…Söylediklerinden daha ziyade şu anlam çıkıyor, “yeniyetmeler partiyi ele geçirdi, bizim sözümüzü dinleyen kalmadı, makam, mevki meraklısı olmasak da geri plana düşmeyi sindiremeyiz, kimse bizi hafife almaya kalkmasın” ve dahası “eşitler arasında birinci idik, Erdoğan fazlasıyla öne çıktı, racon bozuldu, bunu içime sindiremem”.
Arınç, 2007 Cumhurbaşkanlığı seçimleri öncesi de benzer bir çıkış yapmıştı, hatırlarsanız Abdullah Gül, Arınç’ın açtığı cephenin gerisinden Erdoğan’ı sıkıştırarak cumhurbaşkanı adayı oldu. Şimdi benzer bir durum ortaya çıkıyor, herkes Gül’den çıkış beklerken, bir kez daha Arınç uçbeyliğine soyunup Erdoğan’a meydan okuyor. Ben olayı böyle okuyorum.
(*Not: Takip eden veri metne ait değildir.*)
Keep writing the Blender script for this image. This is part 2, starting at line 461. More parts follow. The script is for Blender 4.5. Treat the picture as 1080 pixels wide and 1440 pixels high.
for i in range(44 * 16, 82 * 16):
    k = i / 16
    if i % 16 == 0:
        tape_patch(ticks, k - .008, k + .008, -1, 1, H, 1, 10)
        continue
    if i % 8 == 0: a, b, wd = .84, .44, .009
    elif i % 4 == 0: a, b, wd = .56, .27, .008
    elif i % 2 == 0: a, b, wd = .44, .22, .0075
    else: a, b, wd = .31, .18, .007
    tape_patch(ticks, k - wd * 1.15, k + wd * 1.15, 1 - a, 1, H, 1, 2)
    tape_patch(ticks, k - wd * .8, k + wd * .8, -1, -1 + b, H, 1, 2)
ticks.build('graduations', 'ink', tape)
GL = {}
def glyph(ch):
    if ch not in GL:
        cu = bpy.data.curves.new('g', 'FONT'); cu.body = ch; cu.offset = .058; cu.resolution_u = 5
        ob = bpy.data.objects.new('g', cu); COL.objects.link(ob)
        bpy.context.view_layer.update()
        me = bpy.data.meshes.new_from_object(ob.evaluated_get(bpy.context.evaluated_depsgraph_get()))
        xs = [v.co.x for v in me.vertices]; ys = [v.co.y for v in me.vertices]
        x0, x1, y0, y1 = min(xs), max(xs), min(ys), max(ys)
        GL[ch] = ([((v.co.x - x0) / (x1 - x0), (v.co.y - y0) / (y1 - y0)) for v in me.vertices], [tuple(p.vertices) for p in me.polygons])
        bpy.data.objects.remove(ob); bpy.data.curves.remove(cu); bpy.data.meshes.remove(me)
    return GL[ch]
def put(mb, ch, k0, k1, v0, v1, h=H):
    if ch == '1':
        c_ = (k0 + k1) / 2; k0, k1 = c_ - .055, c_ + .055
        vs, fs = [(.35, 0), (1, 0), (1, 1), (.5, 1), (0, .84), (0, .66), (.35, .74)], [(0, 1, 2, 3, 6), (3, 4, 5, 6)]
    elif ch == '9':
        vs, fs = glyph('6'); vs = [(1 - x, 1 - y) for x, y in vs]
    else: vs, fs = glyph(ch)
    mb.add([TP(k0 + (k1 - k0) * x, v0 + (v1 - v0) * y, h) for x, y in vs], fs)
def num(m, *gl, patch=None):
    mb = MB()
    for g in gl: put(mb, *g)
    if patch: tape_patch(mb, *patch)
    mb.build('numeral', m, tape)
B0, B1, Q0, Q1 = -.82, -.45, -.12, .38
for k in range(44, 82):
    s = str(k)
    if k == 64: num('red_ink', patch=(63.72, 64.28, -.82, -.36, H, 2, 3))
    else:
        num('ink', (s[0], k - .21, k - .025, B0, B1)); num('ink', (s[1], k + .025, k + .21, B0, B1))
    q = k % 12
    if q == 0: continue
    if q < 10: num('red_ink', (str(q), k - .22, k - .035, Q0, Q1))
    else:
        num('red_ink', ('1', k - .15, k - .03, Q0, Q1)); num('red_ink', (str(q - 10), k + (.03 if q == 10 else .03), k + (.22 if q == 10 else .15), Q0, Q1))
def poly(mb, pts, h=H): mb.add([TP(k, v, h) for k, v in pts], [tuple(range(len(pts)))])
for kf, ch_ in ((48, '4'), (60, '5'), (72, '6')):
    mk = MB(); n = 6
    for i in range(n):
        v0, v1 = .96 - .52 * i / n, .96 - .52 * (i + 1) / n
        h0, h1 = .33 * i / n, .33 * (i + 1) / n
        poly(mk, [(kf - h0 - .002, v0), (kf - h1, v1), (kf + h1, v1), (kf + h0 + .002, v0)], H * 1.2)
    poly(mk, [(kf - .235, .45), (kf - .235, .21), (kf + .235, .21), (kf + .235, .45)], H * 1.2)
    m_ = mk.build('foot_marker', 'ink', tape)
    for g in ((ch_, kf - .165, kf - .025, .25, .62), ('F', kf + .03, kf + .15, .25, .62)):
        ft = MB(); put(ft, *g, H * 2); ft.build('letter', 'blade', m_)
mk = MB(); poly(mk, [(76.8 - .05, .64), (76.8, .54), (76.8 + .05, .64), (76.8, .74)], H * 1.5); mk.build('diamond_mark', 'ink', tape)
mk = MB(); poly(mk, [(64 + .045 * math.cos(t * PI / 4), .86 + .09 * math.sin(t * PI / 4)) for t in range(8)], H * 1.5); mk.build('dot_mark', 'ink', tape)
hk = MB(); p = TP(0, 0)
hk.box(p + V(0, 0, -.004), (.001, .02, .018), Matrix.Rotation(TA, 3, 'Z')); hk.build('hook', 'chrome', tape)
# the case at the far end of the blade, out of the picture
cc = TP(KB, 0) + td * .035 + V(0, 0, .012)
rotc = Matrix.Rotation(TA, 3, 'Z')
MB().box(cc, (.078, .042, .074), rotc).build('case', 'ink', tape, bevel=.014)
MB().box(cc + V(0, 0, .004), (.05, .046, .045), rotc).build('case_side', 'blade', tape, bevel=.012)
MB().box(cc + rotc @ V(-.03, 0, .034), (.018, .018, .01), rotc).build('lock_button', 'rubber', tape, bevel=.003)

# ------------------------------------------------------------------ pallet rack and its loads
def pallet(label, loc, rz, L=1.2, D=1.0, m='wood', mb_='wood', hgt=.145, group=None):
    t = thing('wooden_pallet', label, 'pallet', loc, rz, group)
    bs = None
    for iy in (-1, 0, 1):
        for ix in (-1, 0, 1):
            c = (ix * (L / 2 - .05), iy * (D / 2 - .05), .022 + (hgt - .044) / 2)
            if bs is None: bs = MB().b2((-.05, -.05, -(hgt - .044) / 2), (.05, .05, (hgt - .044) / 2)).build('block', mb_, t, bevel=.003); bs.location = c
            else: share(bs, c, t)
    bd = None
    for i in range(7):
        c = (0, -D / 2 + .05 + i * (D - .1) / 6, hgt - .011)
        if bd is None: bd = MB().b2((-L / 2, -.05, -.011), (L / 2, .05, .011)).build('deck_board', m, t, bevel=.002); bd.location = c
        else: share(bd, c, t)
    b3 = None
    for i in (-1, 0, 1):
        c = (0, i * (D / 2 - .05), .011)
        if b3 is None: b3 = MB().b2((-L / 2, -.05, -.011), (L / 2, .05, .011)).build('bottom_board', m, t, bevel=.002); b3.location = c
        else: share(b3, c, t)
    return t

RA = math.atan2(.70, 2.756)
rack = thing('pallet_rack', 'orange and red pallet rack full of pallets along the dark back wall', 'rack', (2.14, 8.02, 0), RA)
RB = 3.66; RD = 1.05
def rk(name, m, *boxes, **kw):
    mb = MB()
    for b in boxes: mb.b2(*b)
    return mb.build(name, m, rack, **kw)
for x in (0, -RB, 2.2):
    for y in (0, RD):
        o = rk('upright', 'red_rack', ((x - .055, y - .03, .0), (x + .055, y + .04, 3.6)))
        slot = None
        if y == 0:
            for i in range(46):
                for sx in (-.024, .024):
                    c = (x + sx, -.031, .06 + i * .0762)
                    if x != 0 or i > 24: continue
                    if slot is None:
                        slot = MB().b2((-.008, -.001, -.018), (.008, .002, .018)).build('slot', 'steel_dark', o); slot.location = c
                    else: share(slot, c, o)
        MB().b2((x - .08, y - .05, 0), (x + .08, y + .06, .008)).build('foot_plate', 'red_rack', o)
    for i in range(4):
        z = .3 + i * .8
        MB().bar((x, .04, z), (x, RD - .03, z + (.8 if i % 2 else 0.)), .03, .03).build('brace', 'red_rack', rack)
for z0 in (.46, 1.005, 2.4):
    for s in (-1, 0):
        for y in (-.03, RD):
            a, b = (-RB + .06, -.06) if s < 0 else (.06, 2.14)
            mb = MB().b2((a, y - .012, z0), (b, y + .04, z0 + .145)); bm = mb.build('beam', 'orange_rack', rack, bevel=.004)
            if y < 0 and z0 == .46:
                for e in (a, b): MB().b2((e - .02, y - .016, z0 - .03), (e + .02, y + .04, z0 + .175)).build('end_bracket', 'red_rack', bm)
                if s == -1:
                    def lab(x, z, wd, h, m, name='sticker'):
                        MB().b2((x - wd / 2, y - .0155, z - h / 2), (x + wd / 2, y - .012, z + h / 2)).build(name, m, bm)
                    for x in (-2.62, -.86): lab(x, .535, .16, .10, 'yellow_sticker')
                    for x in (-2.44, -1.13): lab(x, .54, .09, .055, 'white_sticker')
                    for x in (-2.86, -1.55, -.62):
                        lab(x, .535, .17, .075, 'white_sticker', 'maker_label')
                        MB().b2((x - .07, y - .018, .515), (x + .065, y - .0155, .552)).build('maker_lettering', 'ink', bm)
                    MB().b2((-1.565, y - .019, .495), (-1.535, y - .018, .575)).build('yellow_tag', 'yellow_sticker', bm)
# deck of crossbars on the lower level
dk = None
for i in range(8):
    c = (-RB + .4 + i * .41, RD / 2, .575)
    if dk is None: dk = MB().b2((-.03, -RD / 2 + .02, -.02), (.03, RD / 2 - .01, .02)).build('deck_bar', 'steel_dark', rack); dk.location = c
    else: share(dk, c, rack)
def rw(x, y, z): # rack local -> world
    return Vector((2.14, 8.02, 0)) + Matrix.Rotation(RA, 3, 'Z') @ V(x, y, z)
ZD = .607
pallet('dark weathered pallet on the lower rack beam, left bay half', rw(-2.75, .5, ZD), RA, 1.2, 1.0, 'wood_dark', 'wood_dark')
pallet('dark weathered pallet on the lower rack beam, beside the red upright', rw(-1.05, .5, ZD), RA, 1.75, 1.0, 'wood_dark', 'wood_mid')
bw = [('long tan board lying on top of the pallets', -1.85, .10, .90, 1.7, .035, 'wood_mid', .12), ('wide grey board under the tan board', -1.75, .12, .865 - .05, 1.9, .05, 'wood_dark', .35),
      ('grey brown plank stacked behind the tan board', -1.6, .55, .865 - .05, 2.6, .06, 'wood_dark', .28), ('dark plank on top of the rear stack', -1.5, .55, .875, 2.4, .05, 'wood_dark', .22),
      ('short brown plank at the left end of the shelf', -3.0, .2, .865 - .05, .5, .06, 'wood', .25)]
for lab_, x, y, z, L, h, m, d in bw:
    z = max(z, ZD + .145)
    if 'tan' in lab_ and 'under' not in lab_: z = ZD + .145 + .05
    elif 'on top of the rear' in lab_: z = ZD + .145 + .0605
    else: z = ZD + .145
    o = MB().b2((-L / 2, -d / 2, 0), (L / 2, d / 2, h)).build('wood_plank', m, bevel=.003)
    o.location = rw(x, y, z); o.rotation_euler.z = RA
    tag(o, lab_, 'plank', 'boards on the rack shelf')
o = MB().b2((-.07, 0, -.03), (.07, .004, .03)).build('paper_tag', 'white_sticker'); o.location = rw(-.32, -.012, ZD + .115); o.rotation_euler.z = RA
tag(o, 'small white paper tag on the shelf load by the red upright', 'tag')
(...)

Peki, Arınç’ın çıkışı, Gül’ün meşhur ‘rahatsızlıklarının’ ardında hiç mi ilkesel bir itiraz yok? Kuşkusuz var, kuşkusuz her iki isim de, AK Parti’nin geldiği noktadaki sorunları daha iyi görüyor. Ama, böyle olması, bu iki ismin AK Parti’nin vardığı noktada sorumlulukları olmadığı anlamına gelmez.
Olay, giderek daha fazla ‘Erdoğan’ın günah keçisi haline gelmesi’ne bağlanıyor. Her ne kadar muhalefet çevrelerinin hoşuna gitse de siyasi sorunları kişiselleştirme, ciddi siyasi sorgulama ve yüzleşmelerin önüne geçtiği ölçüde, siyaset toptan yozlaşır, sığlaşır, bunu unutmayalım.
Erdoğan güçlüyken sesini kısıp, önüne geleni imzalayıp, güç kaybederken, ortalığa dökülmek pek de mümtaz bir siyasi çıkış yolu olamaz, olamayacak, benim asıl kaygım bu.